The Childhood Of A Leader Review
Bold and intelligent, this dark drama is a challenging portrait of the making of an authoritarian dictator. A blending of fact and fiction, this award-winning film has a remarkably visual sensibility thanks to actor-turned-director Brady Corbet and his intense cast. It's a bit relentless in its murky atmosphere, but there are flashes of genius all the way through.
The story opens in 1918 Paris, where an American diplomat (Game of Thrones' Liam Cunningham) is knee-deep in negotiations that will lead to the Treaty of Versailles. His wife (The Artist's Berenice Bejo) and pre-teen son Prescott (Tom Sweet) are rattling around their country house waiting for him to come home, and there's also a loyal maid (Yolande Moreau) and an observant nanny (Stacy Martin). But Prescott is a handful, refusing to cut his hair and challenging everyone around him by throwing a series of epic tantrums. With his father busy with work, his mother is so lonely that she turns to family friend Charles (Robert Pattinson) for company. And it doesn't help that the maid indulges Prescott's every whim, leaving the nanny unable to control him.

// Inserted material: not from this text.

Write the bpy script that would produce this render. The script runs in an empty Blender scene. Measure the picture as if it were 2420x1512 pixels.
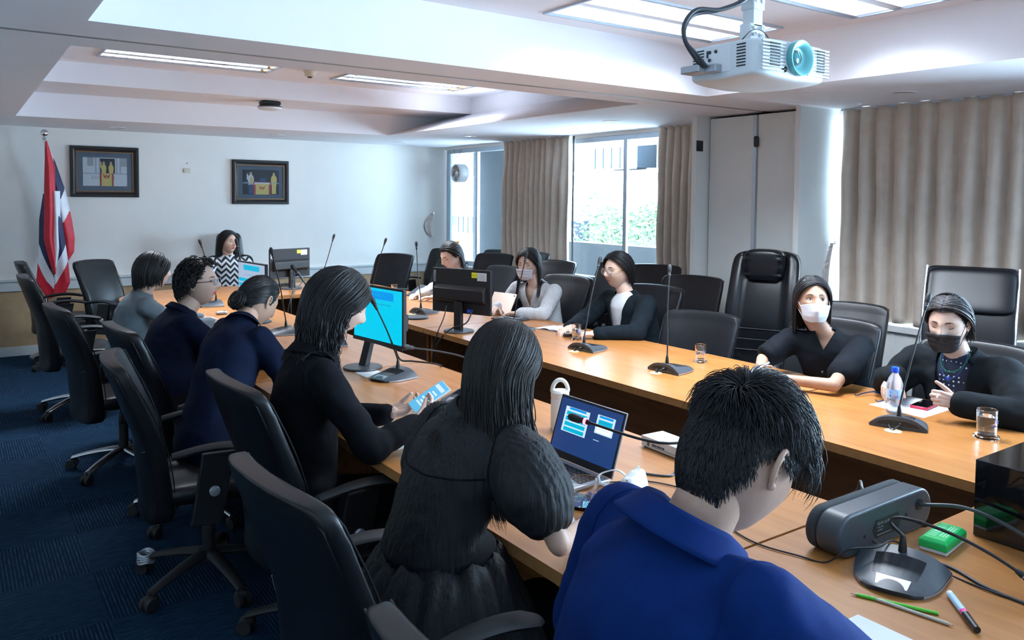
import bpy, math, random
from math import sin, cos, pi, radians as R, sqrt, atan2, exp
from mathutils import Vector as V, Matrix as Mx, noise as MN
random.seed(7)
SC = bpy.context.scene
COL = SC.collection

# ---------------------------------------------------------------- camera
F_PX, YAW, PITCH, ROLL, PCY = 1898.8, 0.611726, 0.0468248, 0.0089249, 561.2
cam = bpy.data.cameras.new('camera'); cam_o = bpy.data.objects.new('camera', cam); COL.objects.link(cam_o)
fw = V((sin(YAW)*cos(PITCH), cos(YAW)*cos(PITCH), -sin(PITCH))); rt = V((cos(YAW), -sin(YAW), 0)); up = rt.cross(fw)
r2 = rt*cos(ROLL)+up*sin(ROLL); u2 = -rt*sin(ROLL)+up*cos(ROLL)
m = Mx((r2, u2, -fw)).transposed().to_4x4(); m.translation = V((0, 0, 1.70)); cam_o.matrix_world = m
cam.sensor_fit = 'HORIZONTAL'; cam.sensor_width = 36; cam.lens = F_PX/2420*36
cam.shift_y = -(756-PCY)/2420; cam.clip_start = .05; cam.clip_end = 300
SC.camera = cam_o
SC.view_settings.view_transform = 'Standard'; SC.view_settings.look = 'None'
SC.view_settings.exposure = 1.5; SC.view_settings.gamma = 1; SC.view_settings.use_curve_mapping = False

# ---------------------------------------------------------------- world and lights
W = bpy.data.worlds.new('sky'); SC.world = W; W.use_nodes = True
bg = W.node_tree.nodes['Background']; bg.inputs[0].default_value = (.60, .81, 1, 1); bg.inputs[1].default_value = 14.0
def area(name, loc, rot, sx, sy, power, color=(1, 1, 1), portal=False):
    l = bpy.data.lights.new(name, 'AREA'); l.shape = 'RECTANGLE'; l.size = sx; l.size_y = sy; l.energy = power; l.color = color
    if portal: l.cycles.is_portal = True
    else: l.spread = R(125)
    o = bpy.data.objects.new(name, l); COL.objects.link(o); o.location = loc; o.rotation_euler = rot
    return o
for y0, y1 in ((4.9, 9.9), (-2.5, 3.7)):
    area('window_daylight_portal', (5.95, (y0+y1)/2, 1.65), (0, R(90), 0), 1.6, y1-y0, 1, portal=True)

# ---------------------------------------------------------------- material helpers
def mat(name, col, rough=.5, metal=0, spec=.5, coat=0, trans=0, ior=1.45, emit=None, es=0, alpha=1, sheen=0, sss=0):
    m = bpy.data.materials.new(name); m.use_nodes = True; b = m.node_tree.nodes['Principled BSDF']
    b.inputs['Base Color'].default_value = (*col, 1); b.inputs['Roughness'].default_value = rough
    b.inputs['Metallic'].default_value = metal; b.inputs['Specular IOR Level'].default_value = spec
    b.inputs['Coat Weight'].default_value = coat; b.inputs['Transmission Weight'].default_value = trans
    b.inputs['IOR'].default_value = ior; b.inputs['Alpha'].default_value = alpha
    if sheen: b.inputs['Sheen Weight'].default_value = sheen
    if sss: b.inputs['Subsurface Weight'].default_value = sss; b.inputs['Subsurface Radius'].default_value = (.01, .004, .002)
    if emit: b.inputs['Emission Color'].default_value = (*emit, 1); b.inputs['Emission Strength'].default_value = es
    return m
def nd(m, t, **kw):
    n = m.node_tree.nodes.new(t)
    for k, v in kw.items(): setattr(n, k, v)
    return n
def lk(m, a, b): m.node_tree.links.new(a, b)
def bsdf(m): return m.node_tree.nodes['Principled BSDF']
def tc(m, kind='Object', scale=(1, 1, 1), rot=(0, 0, 0)):
    t = nd(m, 'ShaderNodeTexCoord'); mp = nd(m, 'ShaderNodeMapping'); mp.inputs['Scale'].default_value = scale; mp.inputs['Rotation'].default_value = rot
    lk(m, t.outputs[kind], mp.inputs[0]); return mp.outputs[0]
def ramp(m, fac, stops):
    r = nd(m, 'ShaderNodeValToRGB'); e = r.color_ramp.elements
    while len(e) < len(stops): e.new(.5)
    for i, (p, c) in enumerate(stops): e[i].position = p; e[i].color = (*c, 1)
    lk(m, fac, r.inputs[0]); return r.outputs[0]
def bump(m, h, strength=.3, dist=.01):
    b = nd(m, 'ShaderNodeBump'); b.inputs['Strength'].default_value = strength; b.inputs['Distance'].default_value = dist
    lk(m, h, b.inputs['Height']); lk(m, b.outputs[0], bsdf(m).inputs['Normal'])
def noisy(m, scale=20, detail=4, vec=None):
    n = nd(m, 'ShaderNodeTexNoise'); n.inputs['Scale'].default_value = scale; n.inputs['Detail'].default_value = detail
    lk(m, vec if vec is not None else tc(m), n.inputs['Vector']); return n.outputs['Fac']
def nmat(name, c1, c2, scale=20, rough=.5, bs=.1, bscale=None, bd=.004, stretch=(1, 1, 1), **kw):
    m = mat(name, c1, rough, **kw); v = tc(m, scale=stretch); f = noisy(m, scale, 4, v)
    lk(m, ramp(m, f, [(.3, c1), (.7, c2)]), bsdf(m).inputs['Base Color'])
    if bs: bump(m, noisy(m, bscale or scale*3, 3, v), bs, bd)
    return m

M = {}
M['wall'] = nmat('wall_paint', (.80, .785, .75), (.83, .815, .78), 3, .65, .04, 300)
M['ceiling'] = nmat('ceiling_paint', (.84, .84, .88), (.87, .87, .91), 2, .7, .03, 200)
M['dado'] = nmat('rail_paint', (.62, .68, .70), (.66, .72, .74), 8, .45, .02)
M['wains'] = nmat('wainscot', (.46, .32, .18), (.52, .37, .22), 14, .5, .05, 90)
M['partition'] = nmat('partition_laminate', (.64, .65, .63), (.68, .69, .67), 3, .5, .02)
M['groove'] = mat('track_gap', (.30, .31, .32), .5, .3)
M['black'] = mat('black_plastic', (.012, .012, .014), .38)
M['blackmatte'] = mat('matte_black_plastic', (.016, .017, .02), .6)
M['dgrey'] = nmat('dark_grey_plastic', (.035, .042, .052), (.045, .052, .062), 60, .42, .05, 900, .0006)
M['silver'] = mat('silver_plastic', (.42, .44, .48), .35, .5)
M['chrome'] = mat('chrome', (.75, .76, .78), .15, 1)
M['steel'] = mat('brushed_steel', (.55, .57, .6), .3, 1)
M['alu'] = mat('aluminium_frame', (.50, .56, .62), .4, .6)
M['white'] = mat('white_plastic', (.78, .79, .80), .4)
M['paper'] = nmat('paper', (.66, .68, .72), (.70, .72, .76), 8, .7, 0)
M['glass'] = mat('clear_glass', (1, 1, 1), .0, trans=1, ior=1.45)
M['water'] = mat('water', (.95, .98, 1), .0, trans=1, ior=1.33)
M['rubber'] = mat('black_rubber', (.01, .01, .012), .55)
M['red'] = mat('red_plastic', (.6, .02, .02), .4)
M['blueplug'] = mat('blue_plastic', (.02, .08, .7), .4)
M['yellow'] = mat('yellow_paper', (.85, .85, .03), .6)
# leather: near-black with a fine grain
def leather(name, c1, c2, rough):
    m = nmat(name, c1, c2, 6, rough, 0)
    v = nd(m, 'ShaderNodeTexVoronoi'); v.inputs['Scale'].default_value = 350; lk(m, tc(m), v.inputs['Vector'])
    bump(m, v.outputs['Distance'], .12, .001); bsdf(m).inputs['Specular IOR Level'].default_value = .4; return m
M['leather'] = leather('black_leather', (.005, .006, .008), (.007, .008, .011), .34)
M['leather2'] = leather('soft_black_leather', (.005, .006, .008), (.007, .008, .011), .28)
# table top: honey beech with fine grain
def wood(name, a, b, c, rough, coat, rot=0):
    m = mat(name, a, rough, coat=coat); m.node_tree.nodes['Principled BSDF'].inputs['Coat Roughness'].default_value = .22
    v = tc(m, scale=(7, .55, 7), rot=(0, 0, rot)); n = nd(m, 'ShaderNodeTexNoise'); n.inputs['Scale'].default_value = 4; n.inputs['Detail'].default_value = 8; n.inputs['Distortion'].default_value = .6
    lk(m, v, n.inputs['Vector']); lk(m, ramp(m, n.outputs['Fac'], [(.3, a), (.52, b), (.72, c)]), bsdf(m).inputs['Base Color'])
    return m
M['wood'] = wood('honey_wood', (.37, .138, .031), (.43, .175, .045), (.475, .205, .058), .36, .35)
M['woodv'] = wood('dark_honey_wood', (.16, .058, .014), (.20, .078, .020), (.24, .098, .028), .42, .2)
M['woodedge'] = nmat('wood_edge_band', (.38, .17, .055), (.44, .21, .075), 30, .4, 0)
M['darkedge'] = mat('dark_edge_trim', (.10, .03, .02), .4)
# curtain
def fabric(name, a, b, scale=400, rough=.9, bs=.25, **kw):
    m = nmat(name, a, b, 12, rough, 0, **kw)
    v = tc(m); w1 = nd(m, 'ShaderNodeTexNoise'); w1.inputs['Scale'].default_value = scale; w1.inputs['Detail'].default_value = 2; lk(m, v, w1.inputs['Vector'])
    bump(m, w1.outputs['Fac'], bs, .002); return m
M['curtain'] = fabric('beige_curtain_cloth', (.54, .45, .37), (.61, .515, .43), 260, sheen=.2)
M['lining'] = fabric('blackout_lining', (.07, .08, .10), (.09, .10, .12))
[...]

Where all of this goes is elusive and complex, hinting at a variety of secret activities happening just out of reach. Since everything is depicted through Prescott's immature perspective, the film's plot feels suggestive and seemingly irrational, and yet there's a driving sense of logic to it as well. And by mixing in newsreel footage to root everything into this pivotal point of history, Corbet offers haunting echoes of the young lives of populist tyrants like Hitler and Mussolini (and maybe Donald Trump). All of this allows the cast to dig deeply into their roles, offering a glimpse beneath the surface at every step. At the centre, the remarkable young Sweet is fierce and also fragile, eerily likeable even as he behaves so monstrously. Meanwhile, Bejo's helpless sensitivity is cleverly contrasted with Cunningham's distance.